MEMRISTOR:(a future memory device)
|
FIG:memristor symbol |
What is a memristor? Memristors are basically a fourth class of
electrical circuit, joining the resistor, the capacitor, and the
inductor, that exhibit their unique properties primarily at the
nanoscale. Theoretically, Memristors, a concatenation of “memory
resistors”, are a type of passive circuit elements that maintain a
relationship between the time integrals of current and voltage across a
two terminal element. Thus, a memristors resistance varies according to
a devices memristance function, allowing, via tiny read charges, access
to a “history” of applied voltage.
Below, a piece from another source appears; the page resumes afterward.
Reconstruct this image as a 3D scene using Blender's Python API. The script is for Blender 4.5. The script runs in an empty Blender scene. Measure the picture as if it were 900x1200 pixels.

The material implementation of
memristive effects can be determined in part by the presence of
hysteresis (an accelerating rate of change as an object moves from one
state to another) which, like many other non-linear “anomalies” in
contemporary circuit theory, turns out to be less an anomaly than a
fundamental property of passive circuitry.
Until recently, when HP Labs under Stanley Williams developed the
first stable prototype, memristance as a property of a known material
was nearly nonexistant. The memristance effect at non-nanoscale
distances is dwarfed by other electronic and field effects, until scales
and materials that are nanometers in size are utilized. At the
nanoscale, such properties have even been observed in action prior to
the HP Lab prototypes.
But beyond the physics of electrical engineering, they are a
reconceptualizing of passive electronic circuit theory first proposed in
1971 by the nonlinear circuit theorist Leon Chua. What Leon Chua, a UC
Berkeley Professor, contended in his 1971 paper Transactions on Circuit
Theory, is that the fundamental relationship in passive circuitry was
not between voltage and charge as assumed, but between
changes-in-voltage, or flux, and charge. Chua has stated: “The situation
is analogous to what is called “Aristotle’s Law of Motion, which was
wrong, because he said that force must be proportional to velocity. That
misled people for 2000 years until Newton came along and pointed out
that Aristotle was using the wrong variables. Newton said that force is
proportional to acceleration–the change in velocity. This is exactly the
situation with electronic circuit theory today. All electronic
textbooks have been teaching using the wrong variables–voltage and
charge–explaining away inaccuracies as anomalies. What they should have
been teaching is the relationship between changes in voltage, or flux,
and charge.”
As memristors develop, its going to come down to, in part, who can
come up with the best material implementation. Currently IBM, Hewlett
Packard, HRL, Samsung and many other research labs seem to be hovering
around the titanium dioxide memristor, but there are quite a few other types of memristors with vectors of inquiry.